Stored data:
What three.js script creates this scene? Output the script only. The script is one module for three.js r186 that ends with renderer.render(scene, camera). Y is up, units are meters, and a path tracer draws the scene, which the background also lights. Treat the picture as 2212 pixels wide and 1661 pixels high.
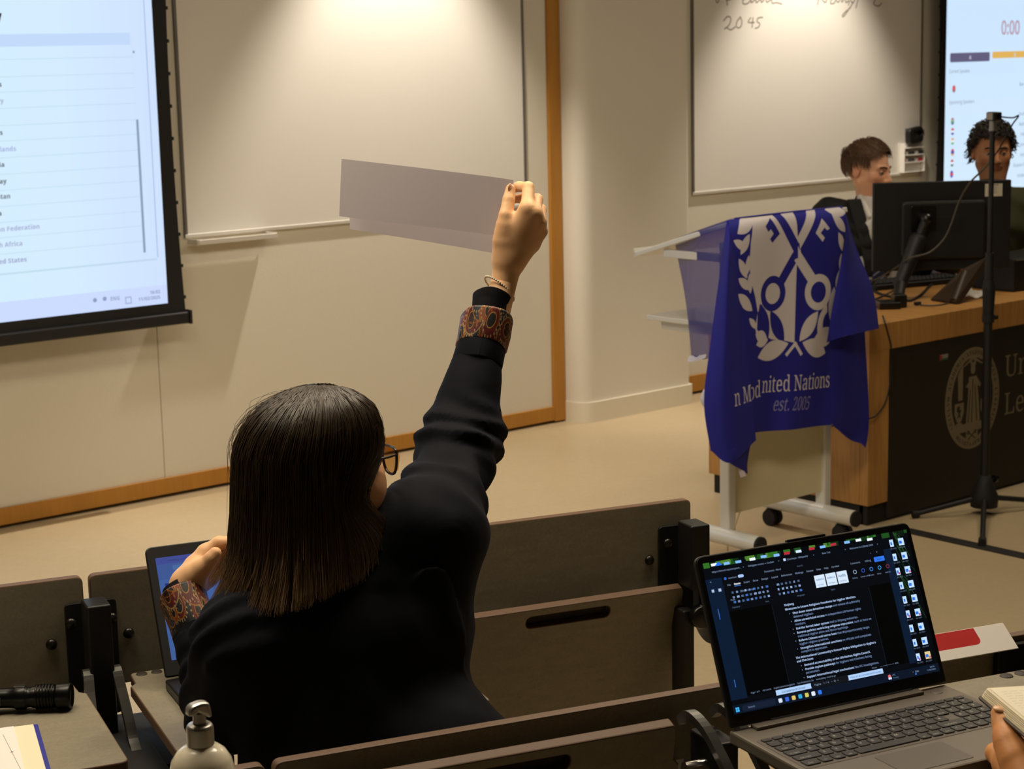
import * as THREE from 'three';
import { RoundedBoxGeometry } from 'three/addons/geometries/RoundedBoxGeometry.js';
import { mergeGeometries, mergeVertices } from 'three/addons/utils/BufferGeometryUtils.js';
import { RectAreaLightUniformsLib } from 'three/addons/lights/RectAreaLightUniformsLib.js';
RectAreaLightUniformsLib.init();

// ---------------------------------------------------------------- camera, lights, exposure
const scene = new THREE.Scene();
scene.background = new THREE.Color(0x000000);
const camera = new THREE.PerspectiveCamera(23.16, 2212 / 1661, 0.05, 60);
camera.position.set(0, 1.74, 0);
camera.rotation.order = 'YXZ';
camera.rotation.set(THREE.MathUtils.degToRad(-10.039), THREE.MathUtils.degToRad(-40.327), THREE.MathUtils.degToRad(-1.278));
camera.focus = 2.95;
camera.userData.fStop = 13;
const renderer = new THREE.WebGLRenderer({ antialias: true });
renderer.toneMapping = THREE.LinearToneMapping;
renderer.toneMappingExposure = 1.25;
renderer.shadowMap.enabled = true;

const WARM = new THREE.Color(1, 0.85, 0.63), SPOT = new THREE.Color(1, 0.89, 0.75);
const WALL_Z = -6.555;                                     // face of the wall with the boards
const CEIL = 3.05;
const washers = [[2.2, WALL_Z + 0.42], [4.92, WALL_Z + 0.42], [7.62, WALL_Z + 0.42], [10.3, WALL_Z + 0.42]];   // downlights grazing the boards
for (const [x, z] of washers) {
  const s = new THREE.SpotLight(SPOT, 14, 0, THREE.MathUtils.degToRad(37), 0.35, 2);
  s.position.set(x, CEIL - 0.05, z); s.target.position.set(x, 0, z + 0.02);
  s.castShadow = true; s.shadow.radius = 1.6; scene.add(s, s.target);
}
const panels = [[1.6, -4.1, 3], [4.3, -4.1, 4.8], [7.0, -4.1, 5.6], [1.18, -2.72, 13], [2.71, -2.28, 13]];             // flat ceiling panels over the floor in front and over the seats
for (const [x, z, e] of panels) {
  const l = new THREE.RectAreaLight(WARM, e, 1.2, 0.6);
  l.position.set(x, CEIL - 0.035, z); l.lookAt(x, 0, z); l.castShadow = true; scene.add(l);
}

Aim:
Among the lines of the data, identify those with the word "background". Copy each of them.

Answer to this problem:
What three.js script creates this scene? Output the script only. The script is one module for three.js r186 that ends with renderer.render(scene, camera). Y is up, units are meters, and a path tracer draws the scene, which the background also lights. Treat the picture as 2212 pixels wide and 1661 pixels high.
scene.background = new THREE.Color(0x000000);